La mañana tiene color Vivaldi y hecatombe de murmullos. En los goznes de la espera, en el lodo del sentir, en la fronda del recuerdo se acumula la sospecha de que vivir es buscar contraseñas y de que todo estilo nace de una orfandad. Hay como un coloquio de cristales que remite al desahucio de los románticos, a un simbolismo leve y falso, al escozor final del barroco que está entre el sueño en que claudica y el verso en que se pierde, o sea la poética del extravío, vivir es extraviarse y la mañana tiene color Vivaldi y murmullos de hecatombe, y el café inaugura una retórica y la calle es, entre el gozo y el terror, la perfecta, sutil, arrítmica geografía de un desconocimiento.

Vivir es no encontrar el significante definitivo o el significado perfecto, o al revés. Y al final la desembocadura más fácil es el repliegue en la sencillez, que es el argumento de los incapaces, un confort de multitudes.

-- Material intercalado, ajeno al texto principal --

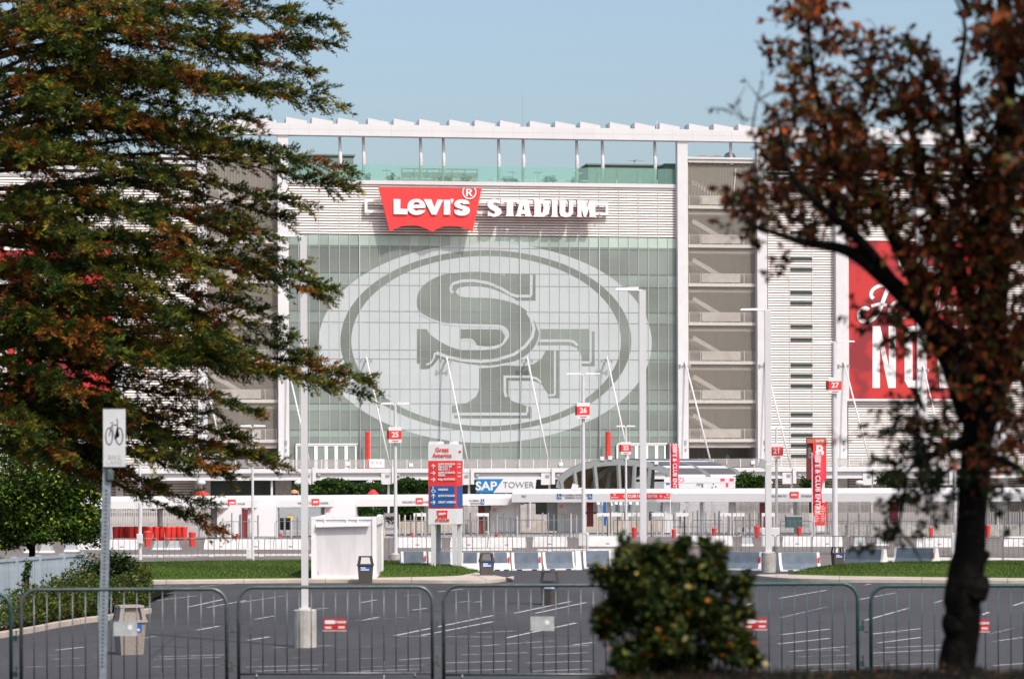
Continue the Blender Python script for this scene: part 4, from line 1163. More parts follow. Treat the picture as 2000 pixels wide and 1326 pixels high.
pickets('grey picket screen behind the green cabinet', 1500, 1580, 979, 1030, 220, 219, PICKET, 32)
pickets('grey picket screen right of the red information board', 1616, 1738, 979, 1026, 219, 217, PICKET, 48)
pickets('grey picket screen at far right behind the tree trunk', 1756, 2060, 979, 1032, 217, 212, PICKET, 96)
# low walls and planters behind the gates
t, x0, x1, z0, z1 = at('low_wall', 'long low grey concrete wall behind the crowd barriers on the right', 'wall', 1620, 2060, 1024, 1046, 204)
for k in range(9):
    MB().box(x0+(x1-x0)*k/9+.01, x0+(x1-x0)*(k+1)/9-.01, 0, .35, -z0*0, z1).build('wall_block', CONC, t)
t.location.z = 0
t, x0, x1, z0, z1 = at('low_wall', 'low grey concrete wall in the middle of the gate line', 'wall', 780, 1300, 1027, 1046, 232)
for k in range(8):
    MB().box(x0+(x1-x0)*k/8+.01, x0+(x1-x0)*(k+1)/8-.01, 0, .35, 0, z1-z0).build('wall_block', CONCL, t)
t.location.z = 0
panel('equipment_cabinet', 'dark green cabinet standing before the picket screen', 'cabinet', 1536, 1567, 1007, 1030, 212, GRN, 1.2)
# gate bay behind the left booths: dim wall with boards
panel('back_wall', 'pale wall at the back of the open gate bay', 'wall', 536, 640, 988, 1034, 224, GREYW, .3)
panel('warning_board', 'small yellow board at the back of the open gate bay', 'board', 562, 572.5, 1004, 1014, 222, YELL, .05, ground=None)
for px, y, lab in ((548, 1025, 'dark stacked chairs in the open gate bay, left pile'), (563, 1027, 'dark stacked chairs in the open gate bay, right pile')):
    t, x0, x1, z0, z1 = at('chair_stack', lab, 'chairs', px-6, px+6, y-5, y+14, 215, None, 0)
    for k in range(4):
        MB().box(x0, x1, -.25, .25, .42+k*.16, .47+k*.16).box(x0, x1, .2, .26, .45+k*.16, .85+k*.16).build('chair_seat', BINK, t)
    MB().box(x0, x0+.04, -.25, .25, 0, .45).box(x1-.04, x1, -.25, .25, 0, .45).build('legs', STEEL, t)
# red tent roofs showing over the canopy
for a, b, y0, lab in ((376, 410, 957, 'red umbrella top showing above the left canopy beneath the conifer'), (717, 740, 955.5, 'red umbrella top showing above the canopy near lamp 25')):
    t, x0, x1, z0, z1 = at('red_umbrella', lab, 'umbrella', a, b, y0, 968, 240, None, 0)
    MB().lathe([(x1, z1-.45), (x1*.98, z1-.35), (.1, z1)], 8).build('canopy', RED2, t)
    MB().tube([(0,0,0),(0,0,z1)], .03, 6).build('pole', STEEL, t)
t, x0, x1, z0, z1 = at('market_umbrella', 'pale orange umbrella top above the canopy behind the near lamp post', 'umbrella', 568, 582, 956, 968, 242, None, 0)
MB().lathe([(x1, z1-.3), (x1*.9, z1-.1), (.1, z1)], 10).build('canopy', ORANGE, t); MB().tube([(0,0,0),(0,0,z1)], .03, 6).build('pole', STEEL, t)
# mushroom lamps
for px, lab in ((393.5, 'white mushroom lamp hidden partly by the conifer'), (583, 'white mushroom lamp just left of the near tall lamp post'), (723, 'white mushroom lamp left of lamp 25'), (1679, 'white mushroom lamp right of lamp 27'), (1501, 'white mushroom lamp behind the tall right lamp post')):
    p = P(px, 942, 250); t = thing('mushroom_lamp', lab, 'lamp', (p.x, 250, 0), 0, 'mushroom lamps')
    MB().lathe([(.05,-.18),(.30,-.16),(.40,0),(.28,.14),(.06,.2)], 16, (0,0,p.z)).build('shade', LETW, t, smooth=True)
    MB().tube([(0,0,0),(0,0,p.z-.1)], .05, 8).build('post', STEEL, t)

# ---- arched footbridge
Y0, Y1 = 243.0, 249.5
ab = thing('arched_footbridge', 'grey arched footbridge with solar roof behind the right canopy', 'bridge', (0, 0, 0))
c0 = P(1208, 952, Y0); c1 = c0 + Vector((6.2, Y1-Y0, 0.0))
def arcpts(c, hw, rise, n=24, base=0.0):
    return [Vector((c.x-hw*math.cos(math.pi*i/n*1.0)*1.0, c.y, base+c.z-.0+rise*math.sin(math.pi*i/n)**.85)) for i in range(n+1)]
hw0 = 122*Y0/FPX; rise0 = 56*Y0/FPX
pf = arcpts(c0, hw0, rise0); pb = arcpts(c1, hw0, rise0)
def rib(pts, depth, thick, m, name):
    mb = MB(); n = len(pts)
    for i, p in enumerate(pts):
        t_ = (pts[min(i+1,n-1)]-pts[max(i-1,0)]).normalized(); nn = Vector((-t_.z, 0, t_.x))
        for a_, b_ in ((0,0),(1,0),(1,1),(0,1)):
            mb.v.append(tuple(p - nn*depth*a_ + Vector((0, thick*b_, 0))))
    for i in range(n-1):
        for k in range(4):
            mb.f.append((i*4+k, i*4+(k+1)%4, i*4+4+(k+1)%4, i*4+4+k)); mb.m.append(0)
    return mb.build(name, m, ab)
rib(pf, .55, .5, ARCH, 'arch_rib'); rib(pb, .55, .5, ARCH, 'arch_rib')
mid = [(a+b)/2 for a, b in zip(pf, pb)]; rib(mid, .5, .4, ARCH, 'arch_rib')
# roof strips between the ribs: white edges and dark solar bands on the right flank
seg = [(12, 13, 0), (13, 15, 1), (15, 16, 0), (16, 18, 1), (18, 19, 0), (19, 21, 1), (21, 22, 0), (22, 24, 0), (8, 12, 0), (0, 8, 2)]
for a, b, k in seg:
    mb = MB(); off = Vector((0, .5, .06 if k == 1 else .03))
    for i in range(a, b):
        mb.add([pf[i]+off, pf[i+1]+off, pb[i+1]+off, pb[i]+off], [(0,1,2,3)])
    mb.build('roof_strip', [WHITE2, SOLAR, TAN][k], ab)
mb = MB()
for i in range(24):
    o_ = Vector((0,.5,-.12)); mb.add([pf[i]+o_, pb[i]+o_, pb[i+1]+o_, pf[i+1]+o_], [(0,1,2,3)])
mb.build('soffit', TAN, ab)
for i, dx in ((3, .6), (6, .5), (9, .45), (12, 0.2), (14, -.3), (16, -.5), (19, -.5), (21, -.6)):
    p = pf[i]-Vector((0,-.1,.45)); q = Vector((p.x+dx, p.y, .2))
    MB().tube([q, p], [.22, .2], 6).build('hanger', ARCH, ab)
    p2 = mid[i]-Vector((0,0,.45)); MB().tube([(p2.x-dx, p2.y, .2), p2], [.22, .2], 6).build('hanger', ARCH, ab)
MB().box(c0.x-hw0, c0.x+hw0, Y0+.3, Y0+.7, 1.4, 2.3).build('parapet', ARCH, ab)
MB().box(c1.x-hw0*1.4, c1.x+hw0*1.0, Y1+14, Y1+14.4, 0, c1.z+.5).build('end_wall', GREYW, ab)
for i in (11, 13, 15, 10, 17):
    p = pf[i]; MB().box(p.x-.16, p.x+.16, p.y-.1, p.y+.2, p.z-.05, p.z+.28).build('rib_lamp', LETW, ab)
# row of hanging lamps and white shirts... small pale stall goods under the bridge
for k, px in enumerate((1168, 1178, 1193, 1203, 1212, 1222, 1231, 1244)):
    p = P(px, 979+(k % 3), 236)
    t = thing('pendant_lamp', 'small white pendant lamp under the arched footbridge', 'lamp', (p.x, 236, p.z-.25), 0, 'pendant lamps under the footbridge')
    MB().lathe([(.16,0),(.14,.12),(.05,.3),(.02,.5)], 8).build('shade', LETW, t)
panel('blue_pillar', 'slim blue column seen under the arched footbridge', 'column', 1178, 1184, 978, 1026, 230, BLUE, .3)
panel('kiosk_back', 'white kiosk panel under the right end of the footbridge', 'kiosk', 1250, 1257, 992, 1030, 236, LETW, .3)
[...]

La sensibilidad y la inteligencia admiten con gozo las censuras, las comodidades, las depuraciones que finalmente generan una definición más asumible de la existencia. Es bendito el cauce hacia la simplificación. Es necesario. Twitter, las canciones de moda y las tertulias con Marhuenda coadyuvan en el proceso.

Estamos en la sociedad de la inopinada concreción significativa, con valor casi poético, de complejos y nuevos itinerarios que, partiendo de significantes dudosos e incluso vacíos, imploran una resolución semántica o conceptual efectiva además de rápida. La cosa es no pensar mucho: el reto es la confección de dictámenes con valor definitivo, o al menos con una acústica lo suficientemente intimidatoria como para anular por vía decibélica el posible cómputo de objeciones.

O sea que uno se levanta y se hace el café y se asoma a la mañana y se sabe inédito o extranjero, cada día en un exilio que tiene que ver con los inesperados rumbos de la conciencia itinerante y las sangrías sociológicas. El voltaje de la incomodidad no sobrepasa de momento las ramificaciones del estímulo. Cuando lo haga, nos quitaremos de en medio con la pragmática dignidad de quien ensayó una derrota que no fuera homologable.

Porque hay que intentar no molestar demasiado, por una cosa moral que todavía nos queda (y por estética, sin duda). Y vivir es, básicamente, molestar, en cambiantes grados y temperaturas. Así que la mañana la vamos a dedicar a no salir de casa, a no estar, a no intercambiar, a la no relación, al no diálogo, a la nueva edición de Baudelaire en Penguin Clásicos con sus alcoholes, sus derrotas, sus esquinas y sus putas, a indagarnos subalternamente en el centro más incauto de los misterios domésticos, a buscar contraseñas, que no queremos molestar, que no, que no queremos.